WRITTEN TASK:
Copy exactly, please, the lines of the data from its start through the line containing "scene.camera = cam".

DATASET EXCERPT:
::::
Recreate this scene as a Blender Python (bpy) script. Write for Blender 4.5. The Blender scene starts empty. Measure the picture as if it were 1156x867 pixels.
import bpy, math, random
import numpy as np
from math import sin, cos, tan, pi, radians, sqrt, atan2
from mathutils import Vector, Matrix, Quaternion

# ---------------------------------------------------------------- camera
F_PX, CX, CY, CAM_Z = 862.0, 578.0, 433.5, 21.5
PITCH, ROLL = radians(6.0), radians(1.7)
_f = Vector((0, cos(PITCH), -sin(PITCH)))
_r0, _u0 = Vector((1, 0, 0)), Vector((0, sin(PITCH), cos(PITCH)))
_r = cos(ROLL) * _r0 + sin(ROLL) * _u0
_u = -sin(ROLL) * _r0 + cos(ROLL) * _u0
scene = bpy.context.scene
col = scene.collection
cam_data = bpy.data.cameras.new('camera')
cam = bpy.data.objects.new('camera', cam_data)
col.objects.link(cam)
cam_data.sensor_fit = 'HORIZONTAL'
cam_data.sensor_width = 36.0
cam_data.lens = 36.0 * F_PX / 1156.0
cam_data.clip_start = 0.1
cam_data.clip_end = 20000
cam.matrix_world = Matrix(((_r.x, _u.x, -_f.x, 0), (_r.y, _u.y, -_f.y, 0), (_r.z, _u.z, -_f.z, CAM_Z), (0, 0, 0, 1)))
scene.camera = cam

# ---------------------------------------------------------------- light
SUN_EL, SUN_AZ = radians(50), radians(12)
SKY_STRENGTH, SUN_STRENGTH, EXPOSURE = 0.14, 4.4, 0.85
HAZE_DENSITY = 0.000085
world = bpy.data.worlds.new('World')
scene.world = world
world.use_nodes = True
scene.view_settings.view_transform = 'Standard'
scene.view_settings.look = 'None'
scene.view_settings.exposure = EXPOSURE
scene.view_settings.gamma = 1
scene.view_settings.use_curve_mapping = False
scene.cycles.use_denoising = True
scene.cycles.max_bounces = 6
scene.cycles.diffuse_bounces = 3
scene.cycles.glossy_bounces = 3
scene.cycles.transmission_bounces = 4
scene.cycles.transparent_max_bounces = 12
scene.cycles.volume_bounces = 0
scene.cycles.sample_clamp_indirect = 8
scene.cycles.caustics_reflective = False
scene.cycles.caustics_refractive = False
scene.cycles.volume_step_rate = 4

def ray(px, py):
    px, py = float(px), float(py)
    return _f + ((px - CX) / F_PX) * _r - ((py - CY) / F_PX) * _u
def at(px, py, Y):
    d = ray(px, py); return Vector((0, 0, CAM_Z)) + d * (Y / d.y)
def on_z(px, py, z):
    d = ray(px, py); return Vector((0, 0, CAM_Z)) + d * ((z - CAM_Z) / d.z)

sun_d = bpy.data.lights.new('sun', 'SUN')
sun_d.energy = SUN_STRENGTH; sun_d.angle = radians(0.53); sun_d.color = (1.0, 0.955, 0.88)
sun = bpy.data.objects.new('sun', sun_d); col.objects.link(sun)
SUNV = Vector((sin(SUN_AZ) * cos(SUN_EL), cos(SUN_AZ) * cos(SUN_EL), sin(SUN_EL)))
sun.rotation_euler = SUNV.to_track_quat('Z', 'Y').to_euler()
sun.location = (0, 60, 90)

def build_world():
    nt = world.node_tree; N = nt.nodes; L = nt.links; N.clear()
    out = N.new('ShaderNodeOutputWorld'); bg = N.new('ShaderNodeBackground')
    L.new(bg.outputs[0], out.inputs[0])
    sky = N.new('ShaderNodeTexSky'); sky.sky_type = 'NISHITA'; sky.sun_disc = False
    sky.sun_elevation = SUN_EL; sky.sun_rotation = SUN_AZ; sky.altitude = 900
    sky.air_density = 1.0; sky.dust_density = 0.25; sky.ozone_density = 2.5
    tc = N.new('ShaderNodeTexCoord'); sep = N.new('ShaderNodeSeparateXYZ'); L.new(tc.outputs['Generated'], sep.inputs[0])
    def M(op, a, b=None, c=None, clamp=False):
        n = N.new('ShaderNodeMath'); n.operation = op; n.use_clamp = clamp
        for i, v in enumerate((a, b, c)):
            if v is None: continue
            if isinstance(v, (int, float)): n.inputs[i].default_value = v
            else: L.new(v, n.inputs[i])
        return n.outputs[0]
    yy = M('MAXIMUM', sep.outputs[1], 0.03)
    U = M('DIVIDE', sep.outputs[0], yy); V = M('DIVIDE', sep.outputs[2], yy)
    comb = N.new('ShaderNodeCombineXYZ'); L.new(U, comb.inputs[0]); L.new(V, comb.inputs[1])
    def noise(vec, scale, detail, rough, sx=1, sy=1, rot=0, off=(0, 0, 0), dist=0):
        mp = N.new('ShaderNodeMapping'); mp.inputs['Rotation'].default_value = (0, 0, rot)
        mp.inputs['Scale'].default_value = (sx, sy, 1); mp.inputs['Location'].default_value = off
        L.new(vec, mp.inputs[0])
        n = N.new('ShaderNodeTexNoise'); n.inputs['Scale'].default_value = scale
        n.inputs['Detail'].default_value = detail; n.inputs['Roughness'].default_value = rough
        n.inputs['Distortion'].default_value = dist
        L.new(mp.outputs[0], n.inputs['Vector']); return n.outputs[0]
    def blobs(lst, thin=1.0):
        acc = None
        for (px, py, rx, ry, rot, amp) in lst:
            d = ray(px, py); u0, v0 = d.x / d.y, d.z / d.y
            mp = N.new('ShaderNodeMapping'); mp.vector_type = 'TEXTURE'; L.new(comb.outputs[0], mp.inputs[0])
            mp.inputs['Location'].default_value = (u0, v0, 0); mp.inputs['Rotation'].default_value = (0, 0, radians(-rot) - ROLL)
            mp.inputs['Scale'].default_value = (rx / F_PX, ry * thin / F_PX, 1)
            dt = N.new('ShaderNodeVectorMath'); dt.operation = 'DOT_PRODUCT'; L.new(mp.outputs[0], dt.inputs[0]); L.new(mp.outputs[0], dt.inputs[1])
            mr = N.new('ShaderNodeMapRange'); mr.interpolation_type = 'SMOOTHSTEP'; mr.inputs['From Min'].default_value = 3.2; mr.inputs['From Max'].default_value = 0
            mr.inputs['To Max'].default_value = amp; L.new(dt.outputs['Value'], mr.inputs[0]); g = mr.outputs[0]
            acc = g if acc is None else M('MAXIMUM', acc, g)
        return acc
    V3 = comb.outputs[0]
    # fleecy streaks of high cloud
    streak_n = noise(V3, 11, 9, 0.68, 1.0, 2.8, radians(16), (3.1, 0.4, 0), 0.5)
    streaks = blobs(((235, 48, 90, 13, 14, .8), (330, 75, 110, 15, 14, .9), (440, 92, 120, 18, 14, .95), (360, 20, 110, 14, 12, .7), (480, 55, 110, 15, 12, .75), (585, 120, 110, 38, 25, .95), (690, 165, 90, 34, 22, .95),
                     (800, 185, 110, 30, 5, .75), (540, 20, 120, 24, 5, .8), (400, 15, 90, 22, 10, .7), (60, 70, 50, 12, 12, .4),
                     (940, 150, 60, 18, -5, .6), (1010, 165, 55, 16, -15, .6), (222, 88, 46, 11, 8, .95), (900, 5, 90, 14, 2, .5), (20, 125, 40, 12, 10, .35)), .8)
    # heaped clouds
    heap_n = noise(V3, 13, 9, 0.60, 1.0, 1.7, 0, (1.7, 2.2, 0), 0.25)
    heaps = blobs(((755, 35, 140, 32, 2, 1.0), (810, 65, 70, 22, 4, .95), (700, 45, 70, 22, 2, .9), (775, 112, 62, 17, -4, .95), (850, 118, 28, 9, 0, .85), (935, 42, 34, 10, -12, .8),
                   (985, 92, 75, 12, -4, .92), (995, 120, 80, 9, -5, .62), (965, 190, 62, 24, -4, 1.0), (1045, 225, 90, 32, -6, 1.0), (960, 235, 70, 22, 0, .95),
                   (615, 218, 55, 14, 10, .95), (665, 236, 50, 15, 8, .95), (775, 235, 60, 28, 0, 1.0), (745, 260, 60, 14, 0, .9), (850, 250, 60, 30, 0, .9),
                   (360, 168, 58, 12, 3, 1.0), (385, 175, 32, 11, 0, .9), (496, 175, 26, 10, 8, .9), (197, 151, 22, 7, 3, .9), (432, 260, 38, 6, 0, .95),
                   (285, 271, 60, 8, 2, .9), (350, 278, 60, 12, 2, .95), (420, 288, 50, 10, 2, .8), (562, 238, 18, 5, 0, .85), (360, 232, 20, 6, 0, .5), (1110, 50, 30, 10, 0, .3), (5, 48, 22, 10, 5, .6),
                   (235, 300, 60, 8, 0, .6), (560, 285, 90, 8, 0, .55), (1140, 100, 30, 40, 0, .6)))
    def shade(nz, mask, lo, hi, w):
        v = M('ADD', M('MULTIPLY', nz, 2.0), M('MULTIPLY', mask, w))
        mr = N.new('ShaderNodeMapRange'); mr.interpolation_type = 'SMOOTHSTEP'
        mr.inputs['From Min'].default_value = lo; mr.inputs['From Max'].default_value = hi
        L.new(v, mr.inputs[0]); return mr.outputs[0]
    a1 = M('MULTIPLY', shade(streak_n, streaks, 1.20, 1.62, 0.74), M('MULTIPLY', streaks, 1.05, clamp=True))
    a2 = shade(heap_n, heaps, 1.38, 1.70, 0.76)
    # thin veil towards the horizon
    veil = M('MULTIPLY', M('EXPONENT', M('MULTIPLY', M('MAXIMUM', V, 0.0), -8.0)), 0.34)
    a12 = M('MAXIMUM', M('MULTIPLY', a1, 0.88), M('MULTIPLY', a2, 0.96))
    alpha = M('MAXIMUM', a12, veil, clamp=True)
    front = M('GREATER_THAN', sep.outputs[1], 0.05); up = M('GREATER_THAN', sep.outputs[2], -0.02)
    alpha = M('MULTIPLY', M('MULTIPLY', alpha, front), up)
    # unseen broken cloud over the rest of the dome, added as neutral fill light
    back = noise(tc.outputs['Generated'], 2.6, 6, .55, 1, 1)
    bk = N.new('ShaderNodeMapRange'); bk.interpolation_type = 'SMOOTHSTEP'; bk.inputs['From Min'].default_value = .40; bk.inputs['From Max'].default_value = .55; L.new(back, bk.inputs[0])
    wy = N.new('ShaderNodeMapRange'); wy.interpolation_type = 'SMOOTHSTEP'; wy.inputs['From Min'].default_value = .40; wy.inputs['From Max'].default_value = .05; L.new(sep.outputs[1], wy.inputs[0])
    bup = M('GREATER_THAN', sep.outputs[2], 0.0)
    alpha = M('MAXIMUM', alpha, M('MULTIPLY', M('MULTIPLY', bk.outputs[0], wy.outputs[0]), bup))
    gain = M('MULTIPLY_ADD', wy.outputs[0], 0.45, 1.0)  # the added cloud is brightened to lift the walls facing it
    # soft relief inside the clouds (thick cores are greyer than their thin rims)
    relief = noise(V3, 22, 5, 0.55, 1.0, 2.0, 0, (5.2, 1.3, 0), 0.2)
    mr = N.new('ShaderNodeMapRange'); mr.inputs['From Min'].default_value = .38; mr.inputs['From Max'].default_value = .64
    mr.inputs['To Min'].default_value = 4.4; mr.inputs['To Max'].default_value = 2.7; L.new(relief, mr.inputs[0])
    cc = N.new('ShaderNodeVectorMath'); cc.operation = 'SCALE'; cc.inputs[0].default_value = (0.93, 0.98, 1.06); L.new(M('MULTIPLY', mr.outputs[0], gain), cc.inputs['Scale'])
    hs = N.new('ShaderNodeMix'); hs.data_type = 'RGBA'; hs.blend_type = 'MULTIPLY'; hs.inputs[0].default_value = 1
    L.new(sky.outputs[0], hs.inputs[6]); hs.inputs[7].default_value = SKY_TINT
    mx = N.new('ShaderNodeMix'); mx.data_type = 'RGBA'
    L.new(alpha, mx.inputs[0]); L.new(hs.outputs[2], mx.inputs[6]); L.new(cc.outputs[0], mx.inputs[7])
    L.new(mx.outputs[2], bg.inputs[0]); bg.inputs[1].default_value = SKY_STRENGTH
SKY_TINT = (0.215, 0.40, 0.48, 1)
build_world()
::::
CORRECT ANSWER:
Recreate this scene as a Blender Python (bpy) script. Write for Blender 4.5. The Blender scene starts empty. Measure the picture as if it were 1156x867 pixels.
import bpy, math, random
import numpy as np
from math import sin, cos, tan, pi, radians, sqrt, atan2
from mathutils import Vector, Matrix, Quaternion

# ---------------------------------------------------------------- camera
F_PX, CX, CY, CAM_Z = 862.0, 578.0, 433.5, 21.5
PITCH, ROLL = radians(6.0), radians(1.7)
_f = Vector((0, cos(PITCH), -sin(PITCH)))
_r0, _u0 = Vector((1, 0, 0)), Vector((0, sin(PITCH), cos(PITCH)))
_r = cos(ROLL) * _r0 + sin(ROLL) * _u0
_u = -sin(ROLL) * _r0 + cos(ROLL) * _u0
scene = bpy.context.scene
col = scene.collection
cam_data = bpy.data.cameras.new('camera')
cam = bpy.data.objects.new('camera', cam_data)
col.objects.link(cam)
cam_data.sensor_fit = 'HORIZONTAL'
cam_data.sensor_width = 36.0
cam_data.lens = 36.0 * F_PX / 1156.0
cam_data.clip_start = 0.1
cam_data.clip_end = 20000
cam.matrix_world = Matrix(((_r.x, _u.x, -_f.x, 0), (_r.y, _u.y, -_f.y, 0), (_r.z, _u.z, -_f.z, CAM_Z), (0, 0, 0, 1)))
scene.camera = cam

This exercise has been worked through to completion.